--- start ---
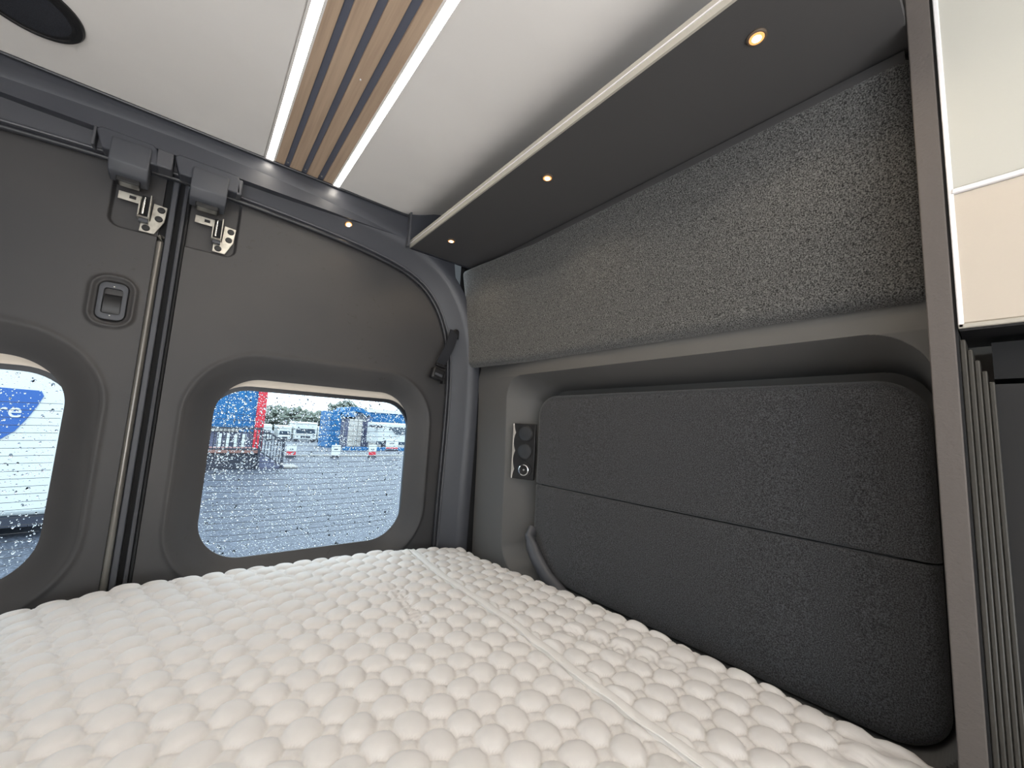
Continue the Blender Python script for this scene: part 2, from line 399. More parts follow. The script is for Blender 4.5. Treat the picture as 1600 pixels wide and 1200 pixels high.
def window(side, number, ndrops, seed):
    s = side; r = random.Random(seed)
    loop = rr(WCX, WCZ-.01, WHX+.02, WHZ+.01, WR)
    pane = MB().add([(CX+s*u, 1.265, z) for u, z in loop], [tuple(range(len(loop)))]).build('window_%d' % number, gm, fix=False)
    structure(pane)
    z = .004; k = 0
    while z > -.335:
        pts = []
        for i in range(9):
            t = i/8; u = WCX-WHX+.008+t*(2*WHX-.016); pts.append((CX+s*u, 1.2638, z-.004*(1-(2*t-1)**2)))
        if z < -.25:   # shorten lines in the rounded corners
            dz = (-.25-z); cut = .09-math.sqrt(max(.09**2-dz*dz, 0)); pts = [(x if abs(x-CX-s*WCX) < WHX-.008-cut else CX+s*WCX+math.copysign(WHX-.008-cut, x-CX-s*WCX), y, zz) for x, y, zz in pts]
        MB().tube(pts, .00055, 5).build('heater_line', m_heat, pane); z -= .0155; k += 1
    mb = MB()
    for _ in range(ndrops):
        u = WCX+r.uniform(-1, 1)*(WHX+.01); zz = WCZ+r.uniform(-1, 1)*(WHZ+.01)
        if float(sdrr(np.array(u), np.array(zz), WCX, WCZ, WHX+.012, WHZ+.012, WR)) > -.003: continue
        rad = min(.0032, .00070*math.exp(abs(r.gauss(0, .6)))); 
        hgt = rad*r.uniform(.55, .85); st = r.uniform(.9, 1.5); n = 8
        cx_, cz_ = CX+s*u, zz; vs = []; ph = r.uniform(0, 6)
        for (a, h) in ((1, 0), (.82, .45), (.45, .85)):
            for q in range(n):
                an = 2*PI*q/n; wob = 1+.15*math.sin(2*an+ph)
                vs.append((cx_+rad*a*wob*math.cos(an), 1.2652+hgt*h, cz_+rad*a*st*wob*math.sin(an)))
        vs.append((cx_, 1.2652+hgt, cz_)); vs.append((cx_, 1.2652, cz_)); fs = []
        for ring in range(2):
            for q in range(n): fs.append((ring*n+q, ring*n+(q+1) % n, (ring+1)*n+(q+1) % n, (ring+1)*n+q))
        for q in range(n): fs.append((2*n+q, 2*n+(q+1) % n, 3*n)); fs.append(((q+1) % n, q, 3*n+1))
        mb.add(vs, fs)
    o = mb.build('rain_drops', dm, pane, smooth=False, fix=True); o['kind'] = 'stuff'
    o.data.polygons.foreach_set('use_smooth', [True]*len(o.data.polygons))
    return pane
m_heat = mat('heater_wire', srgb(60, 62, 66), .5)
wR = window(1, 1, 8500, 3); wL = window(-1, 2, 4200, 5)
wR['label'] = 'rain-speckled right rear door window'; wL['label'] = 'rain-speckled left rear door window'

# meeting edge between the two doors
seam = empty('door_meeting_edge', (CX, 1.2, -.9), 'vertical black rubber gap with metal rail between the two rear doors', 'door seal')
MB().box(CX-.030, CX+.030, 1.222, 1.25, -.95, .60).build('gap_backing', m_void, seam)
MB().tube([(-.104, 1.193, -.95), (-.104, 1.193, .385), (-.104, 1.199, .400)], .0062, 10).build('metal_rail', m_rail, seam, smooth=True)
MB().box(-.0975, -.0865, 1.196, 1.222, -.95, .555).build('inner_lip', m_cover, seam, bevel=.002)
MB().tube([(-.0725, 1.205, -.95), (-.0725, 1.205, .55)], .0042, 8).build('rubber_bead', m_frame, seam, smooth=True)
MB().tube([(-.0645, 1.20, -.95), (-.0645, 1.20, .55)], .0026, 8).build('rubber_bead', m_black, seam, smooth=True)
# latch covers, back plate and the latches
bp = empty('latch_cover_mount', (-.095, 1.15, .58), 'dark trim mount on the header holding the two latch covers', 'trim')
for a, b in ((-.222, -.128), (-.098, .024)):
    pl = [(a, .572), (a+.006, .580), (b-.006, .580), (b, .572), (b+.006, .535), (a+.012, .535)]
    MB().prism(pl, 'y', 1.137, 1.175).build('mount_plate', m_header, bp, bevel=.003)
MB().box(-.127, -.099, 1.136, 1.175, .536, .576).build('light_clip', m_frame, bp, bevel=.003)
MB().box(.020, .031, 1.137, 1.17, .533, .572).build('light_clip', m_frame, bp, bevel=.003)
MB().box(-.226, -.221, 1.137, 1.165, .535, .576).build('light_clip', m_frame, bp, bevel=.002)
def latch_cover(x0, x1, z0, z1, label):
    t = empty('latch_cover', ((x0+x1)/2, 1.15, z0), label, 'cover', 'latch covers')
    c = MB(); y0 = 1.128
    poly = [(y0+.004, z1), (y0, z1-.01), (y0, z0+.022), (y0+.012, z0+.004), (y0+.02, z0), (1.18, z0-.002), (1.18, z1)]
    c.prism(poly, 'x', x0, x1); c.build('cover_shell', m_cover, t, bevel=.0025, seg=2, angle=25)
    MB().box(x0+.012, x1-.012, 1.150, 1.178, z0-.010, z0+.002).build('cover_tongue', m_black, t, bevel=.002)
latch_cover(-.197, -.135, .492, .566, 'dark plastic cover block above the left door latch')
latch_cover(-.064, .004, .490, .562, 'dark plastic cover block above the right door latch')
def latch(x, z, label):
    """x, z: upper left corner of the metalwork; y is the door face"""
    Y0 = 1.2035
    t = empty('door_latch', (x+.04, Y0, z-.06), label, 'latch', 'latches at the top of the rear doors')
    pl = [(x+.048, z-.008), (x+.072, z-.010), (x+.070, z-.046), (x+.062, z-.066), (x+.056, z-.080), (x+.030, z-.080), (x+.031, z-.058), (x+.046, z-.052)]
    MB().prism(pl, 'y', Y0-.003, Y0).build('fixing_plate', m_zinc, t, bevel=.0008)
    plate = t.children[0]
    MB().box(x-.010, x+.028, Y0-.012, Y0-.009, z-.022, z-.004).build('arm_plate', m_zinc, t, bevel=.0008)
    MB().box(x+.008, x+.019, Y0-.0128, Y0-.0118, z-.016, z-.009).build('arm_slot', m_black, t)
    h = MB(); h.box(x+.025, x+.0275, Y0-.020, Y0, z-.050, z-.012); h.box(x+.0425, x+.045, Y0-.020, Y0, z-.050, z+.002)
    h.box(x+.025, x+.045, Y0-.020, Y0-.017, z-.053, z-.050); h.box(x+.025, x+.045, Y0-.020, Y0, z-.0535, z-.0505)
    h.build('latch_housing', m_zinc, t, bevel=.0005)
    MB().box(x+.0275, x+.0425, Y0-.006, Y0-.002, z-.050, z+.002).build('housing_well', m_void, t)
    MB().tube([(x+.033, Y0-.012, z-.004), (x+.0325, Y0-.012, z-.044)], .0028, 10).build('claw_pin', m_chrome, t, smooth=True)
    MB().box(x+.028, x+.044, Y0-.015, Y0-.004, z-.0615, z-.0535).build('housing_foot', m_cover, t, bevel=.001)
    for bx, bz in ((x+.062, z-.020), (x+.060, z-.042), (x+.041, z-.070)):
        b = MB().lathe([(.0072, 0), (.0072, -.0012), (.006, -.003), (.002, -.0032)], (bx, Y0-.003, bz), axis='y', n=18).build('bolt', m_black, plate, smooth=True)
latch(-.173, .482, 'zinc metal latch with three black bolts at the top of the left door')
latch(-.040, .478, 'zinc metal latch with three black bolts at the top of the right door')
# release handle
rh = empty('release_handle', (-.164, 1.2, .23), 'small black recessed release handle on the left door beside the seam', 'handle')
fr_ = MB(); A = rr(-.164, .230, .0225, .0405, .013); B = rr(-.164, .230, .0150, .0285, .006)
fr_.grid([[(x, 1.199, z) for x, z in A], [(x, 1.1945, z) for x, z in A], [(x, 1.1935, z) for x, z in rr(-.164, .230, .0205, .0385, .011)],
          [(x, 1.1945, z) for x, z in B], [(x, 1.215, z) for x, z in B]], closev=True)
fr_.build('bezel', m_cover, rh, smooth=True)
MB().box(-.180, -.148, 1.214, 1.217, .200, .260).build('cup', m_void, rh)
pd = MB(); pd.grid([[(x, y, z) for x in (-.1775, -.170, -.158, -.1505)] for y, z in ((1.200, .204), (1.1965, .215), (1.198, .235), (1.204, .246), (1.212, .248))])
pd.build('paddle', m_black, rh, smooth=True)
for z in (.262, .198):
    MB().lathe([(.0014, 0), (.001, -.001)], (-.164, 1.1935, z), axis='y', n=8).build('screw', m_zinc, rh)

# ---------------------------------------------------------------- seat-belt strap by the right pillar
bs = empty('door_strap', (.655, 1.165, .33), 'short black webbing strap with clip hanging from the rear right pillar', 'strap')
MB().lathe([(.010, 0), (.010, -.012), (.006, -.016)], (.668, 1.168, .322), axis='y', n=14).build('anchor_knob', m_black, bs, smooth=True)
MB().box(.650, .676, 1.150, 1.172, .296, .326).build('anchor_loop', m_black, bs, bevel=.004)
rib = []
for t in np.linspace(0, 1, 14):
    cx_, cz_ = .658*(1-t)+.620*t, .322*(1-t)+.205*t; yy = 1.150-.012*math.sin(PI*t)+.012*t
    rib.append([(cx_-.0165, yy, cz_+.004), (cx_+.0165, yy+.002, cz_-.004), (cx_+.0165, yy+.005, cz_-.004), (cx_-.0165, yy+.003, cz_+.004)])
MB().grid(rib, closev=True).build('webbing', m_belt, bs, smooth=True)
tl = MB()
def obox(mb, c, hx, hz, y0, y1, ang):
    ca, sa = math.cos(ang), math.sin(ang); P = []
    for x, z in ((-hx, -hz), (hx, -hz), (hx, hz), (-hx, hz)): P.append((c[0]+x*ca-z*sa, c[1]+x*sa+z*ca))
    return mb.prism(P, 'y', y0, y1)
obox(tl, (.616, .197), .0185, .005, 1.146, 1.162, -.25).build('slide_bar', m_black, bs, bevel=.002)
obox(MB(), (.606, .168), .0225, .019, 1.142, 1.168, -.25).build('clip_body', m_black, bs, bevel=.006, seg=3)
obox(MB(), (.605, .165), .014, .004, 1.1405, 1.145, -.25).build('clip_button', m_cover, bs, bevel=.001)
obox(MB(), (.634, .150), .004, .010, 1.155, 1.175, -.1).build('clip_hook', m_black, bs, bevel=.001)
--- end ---
Which lines contain the word "from"? Copy each of them.

Continue the Blender Python script for this scene: part 2, from line 399. More parts follow. The script is for Blender 4.5. Treat the picture as 1600 pixels wide and 1200 pixels high.
bs = empty('door_strap', (.655, 1.165, .33), 'short black webbing strap with clip hanging from the rear right pillar', 'strap')